[Start of PROVIDED MATERIAL]
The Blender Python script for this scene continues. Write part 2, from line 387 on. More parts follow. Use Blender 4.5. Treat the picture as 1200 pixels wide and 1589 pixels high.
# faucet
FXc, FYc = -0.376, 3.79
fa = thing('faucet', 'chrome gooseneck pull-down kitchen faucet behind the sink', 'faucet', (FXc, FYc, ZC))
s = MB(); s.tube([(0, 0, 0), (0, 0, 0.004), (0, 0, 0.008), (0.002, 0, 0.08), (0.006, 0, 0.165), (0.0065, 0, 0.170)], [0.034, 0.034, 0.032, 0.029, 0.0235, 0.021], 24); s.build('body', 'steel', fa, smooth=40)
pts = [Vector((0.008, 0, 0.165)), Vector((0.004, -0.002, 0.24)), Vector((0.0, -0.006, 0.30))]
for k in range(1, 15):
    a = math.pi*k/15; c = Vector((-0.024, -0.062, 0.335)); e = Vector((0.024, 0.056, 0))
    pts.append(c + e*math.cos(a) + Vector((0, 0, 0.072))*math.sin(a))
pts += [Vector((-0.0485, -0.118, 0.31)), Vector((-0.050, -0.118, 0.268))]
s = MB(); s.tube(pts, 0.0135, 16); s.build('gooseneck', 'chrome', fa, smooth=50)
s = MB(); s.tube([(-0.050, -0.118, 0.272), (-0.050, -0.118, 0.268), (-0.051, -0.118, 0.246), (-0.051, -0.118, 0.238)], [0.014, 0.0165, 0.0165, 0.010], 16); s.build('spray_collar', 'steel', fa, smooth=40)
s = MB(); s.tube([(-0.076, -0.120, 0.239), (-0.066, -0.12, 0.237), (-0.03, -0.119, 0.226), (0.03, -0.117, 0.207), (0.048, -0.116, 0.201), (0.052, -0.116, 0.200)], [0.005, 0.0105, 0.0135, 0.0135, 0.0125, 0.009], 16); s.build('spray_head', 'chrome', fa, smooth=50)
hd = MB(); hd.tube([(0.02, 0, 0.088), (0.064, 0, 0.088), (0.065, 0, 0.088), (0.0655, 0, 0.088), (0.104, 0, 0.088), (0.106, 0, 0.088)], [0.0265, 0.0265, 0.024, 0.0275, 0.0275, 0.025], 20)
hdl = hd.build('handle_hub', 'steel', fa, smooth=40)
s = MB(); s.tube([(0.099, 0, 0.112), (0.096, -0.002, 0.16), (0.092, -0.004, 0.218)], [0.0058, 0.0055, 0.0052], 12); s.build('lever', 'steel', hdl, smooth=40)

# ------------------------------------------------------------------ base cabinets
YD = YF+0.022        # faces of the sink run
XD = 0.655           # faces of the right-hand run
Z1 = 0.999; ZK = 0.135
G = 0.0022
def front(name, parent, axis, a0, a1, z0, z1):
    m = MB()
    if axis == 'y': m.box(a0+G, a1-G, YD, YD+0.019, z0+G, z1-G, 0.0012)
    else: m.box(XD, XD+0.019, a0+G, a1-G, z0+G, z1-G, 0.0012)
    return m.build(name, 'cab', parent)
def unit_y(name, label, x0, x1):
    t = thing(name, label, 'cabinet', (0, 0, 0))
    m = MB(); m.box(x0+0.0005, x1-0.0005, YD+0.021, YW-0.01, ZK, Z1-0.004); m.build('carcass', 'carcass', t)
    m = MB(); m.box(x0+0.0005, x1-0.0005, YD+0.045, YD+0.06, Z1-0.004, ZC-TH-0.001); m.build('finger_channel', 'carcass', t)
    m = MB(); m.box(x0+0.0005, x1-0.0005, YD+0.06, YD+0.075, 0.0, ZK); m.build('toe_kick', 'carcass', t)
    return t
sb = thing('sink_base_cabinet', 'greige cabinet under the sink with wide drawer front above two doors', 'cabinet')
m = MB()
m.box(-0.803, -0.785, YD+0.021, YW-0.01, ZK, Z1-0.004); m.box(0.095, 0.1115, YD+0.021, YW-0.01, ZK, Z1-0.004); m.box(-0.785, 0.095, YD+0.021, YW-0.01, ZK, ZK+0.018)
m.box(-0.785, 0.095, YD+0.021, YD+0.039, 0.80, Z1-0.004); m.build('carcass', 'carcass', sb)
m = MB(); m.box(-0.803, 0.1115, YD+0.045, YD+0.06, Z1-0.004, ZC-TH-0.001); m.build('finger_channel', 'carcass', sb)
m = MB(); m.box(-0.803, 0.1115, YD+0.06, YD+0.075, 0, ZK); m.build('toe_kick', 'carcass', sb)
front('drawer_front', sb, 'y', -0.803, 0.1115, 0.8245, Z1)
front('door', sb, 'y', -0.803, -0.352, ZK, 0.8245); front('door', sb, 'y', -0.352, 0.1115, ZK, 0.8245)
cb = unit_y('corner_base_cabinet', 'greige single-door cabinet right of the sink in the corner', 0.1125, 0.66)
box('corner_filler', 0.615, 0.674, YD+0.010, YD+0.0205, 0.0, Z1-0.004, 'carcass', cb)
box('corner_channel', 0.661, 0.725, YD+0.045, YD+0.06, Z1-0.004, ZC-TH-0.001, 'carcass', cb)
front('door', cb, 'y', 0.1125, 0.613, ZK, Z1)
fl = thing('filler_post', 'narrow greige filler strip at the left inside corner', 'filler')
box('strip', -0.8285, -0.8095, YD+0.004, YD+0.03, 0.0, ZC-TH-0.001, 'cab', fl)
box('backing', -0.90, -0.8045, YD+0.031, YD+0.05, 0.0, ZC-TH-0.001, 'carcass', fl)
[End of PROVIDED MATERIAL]
Output the complete data exactly as written.

**COMPLETED TASK:**
The Blender Python script for this scene continues. Write part 2, from line 387 on. More parts follow. Use Blender 4.5. Treat the picture as 1200 pixels wide and 1589 pixels high.
# faucet
FXc, FYc = -0.376, 3.79
fa = thing('faucet', 'chrome gooseneck pull-down kitchen faucet behind the sink', 'faucet', (FXc, FYc, ZC))
s = MB(); s.tube([(0, 0, 0), (0, 0, 0.004), (0, 0, 0.008), (0.002, 0, 0.08), (0.006, 0, 0.165), (0.0065, 0, 0.170)], [0.034, 0.034, 0.032, 0.029, 0.0235, 0.021], 24); s.build('body', 'steel', fa, smooth=40)
pts = [Vector((0.008, 0, 0.165)), Vector((0.004, -0.002, 0.24)), Vector((0.0, -0.006, 0.30))]
for k in range(1, 15):
    a = math.pi*k/15; c = Vector((-0.024, -0.062, 0.335)); e = Vector((0.024, 0.056, 0))
    pts.append(c + e*math.cos(a) + Vector((0, 0, 0.072))*math.sin(a))
pts += [Vector((-0.0485, -0.118, 0.31)), Vector((-0.050, -0.118, 0.268))]
s = MB(); s.tube(pts, 0.0135, 16); s.build('gooseneck', 'chrome', fa, smooth=50)
s = MB(); s.tube([(-0.050, -0.118, 0.272), (-0.050, -0.118, 0.268), (-0.051, -0.118, 0.246), (-0.051, -0.118, 0.238)], [0.014, 0.0165, 0.0165, 0.010], 16); s.build('spray_collar', 'steel', fa, smooth=40)
s = MB(); s.tube([(-0.076, -0.120, 0.239), (-0.066, -0.12, 0.237), (-0.03, -0.119, 0.226), (0.03, -0.117, 0.207), (0.048, -0.116, 0.201), (0.052, -0.116, 0.200)], [0.005, 0.0105, 0.0135, 0.0135, 0.0125, 0.009], 16); s.build('spray_head', 'chrome', fa, smooth=50)
hd = MB(); hd.tube([(0.02, 0, 0.088), (0.064, 0, 0.088), (0.065, 0, 0.088), (0.0655, 0, 0.088), (0.104, 0, 0.088), (0.106, 0, 0.088)], [0.0265, 0.0265, 0.024, 0.0275, 0.0275, 0.025], 20)
hdl = hd.build('handle_hub', 'steel', fa, smooth=40)
s = MB(); s.tube([(0.099, 0, 0.112), (0.096, -0.002, 0.16), (0.092, -0.004, 0.218)], [0.0058, 0.0055, 0.0052], 12); s.build('lever', 'steel', hdl, smooth=40)

# ------------------------------------------------------------------ base cabinets
YD = YF+0.022        # faces of the sink run
XD = 0.655           # faces of the right-hand run
Z1 = 0.999; ZK = 0.135
G = 0.0022
def front(name, parent, axis, a0, a1, z0, z1):
    m = MB()
    if axis == 'y': m.box(a0+G, a1-G, YD, YD+0.019, z0+G, z1-G, 0.0012)
    else: m.box(XD, XD+0.019, a0+G, a1-G, z0+G, z1-G, 0.0012)
    return m.build(name, 'cab', parent)
def unit_y(name, label, x0, x1):
    t = thing(name, label, 'cabinet', (0, 0, 0))
    m = MB(); m.box(x0+0.0005, x1-0.0005, YD+0.021, YW-0.01, ZK, Z1-0.004); m.build('carcass', 'carcass', t)
    m = MB(); m.box(x0+0.0005, x1-0.0005, YD+0.045, YD+0.06, Z1-0.004, ZC-TH-0.001); m.build('finger_channel', 'carcass', t)
    m = MB(); m.box(x0+0.0005, x1-0.0005, YD+0.06, YD+0.075, 0.0, ZK); m.build('toe_kick', 'carcass', t)
    return t
sb = thing('sink_base_cabinet', 'greige cabinet under the sink with wide drawer front above two doors', 'cabinet')
m = MB()
m.box(-0.803, -0.785, YD+0.021, YW-0.01, ZK, Z1-0.004); m.box(0.095, 0.1115, YD+0.021, YW-0.01, ZK, Z1-0.004); m.box(-0.785, 0.095, YD+0.021, YW-0.01, ZK, ZK+0.018)
m.box(-0.785, 0.095, YD+0.021, YD+0.039, 0.80, Z1-0.004); m.build('carcass', 'carcass', sb)
m = MB(); m.box(-0.803, 0.1115, YD+0.045, YD+0.06, Z1-0.004, ZC-TH-0.001); m.build('finger_channel', 'carcass', sb)
m = MB(); m.box(-0.803, 0.1115, YD+0.06, YD+0.075, 0, ZK); m.build('toe_kick', 'carcass', sb)
front('drawer_front', sb, 'y', -0.803, 0.1115, 0.8245, Z1)
front('door', sb, 'y', -0.803, -0.352, ZK, 0.8245); front('door', sb, 'y', -0.352, 0.1115, ZK, 0.8245)
cb = unit_y('corner_base_cabinet', 'greige single-door cabinet right of the sink in the corner', 0.1125, 0.66)
box('corner_filler', 0.615, 0.674, YD+0.010, YD+0.0205, 0.0, Z1-0.004, 'carcass', cb)
box('corner_channel', 0.661, 0.725, YD+0.045, YD+0.06, Z1-0.004, ZC-TH-0.001, 'carcass', cb)
front('door', cb, 'y', 0.1125, 0.613, ZK, Z1)
fl = thing('filler_post', 'narrow greige filler strip at the left inside corner', 'filler')
box('strip', -0.8285, -0.8095, YD+0.004, YD+0.03, 0.0, ZC-TH-0.001, 'cab', fl)
box('backing', -0.90, -0.8045, YD+0.031, YD+0.05, 0.0, ZC-TH-0.001, 'carcass', fl)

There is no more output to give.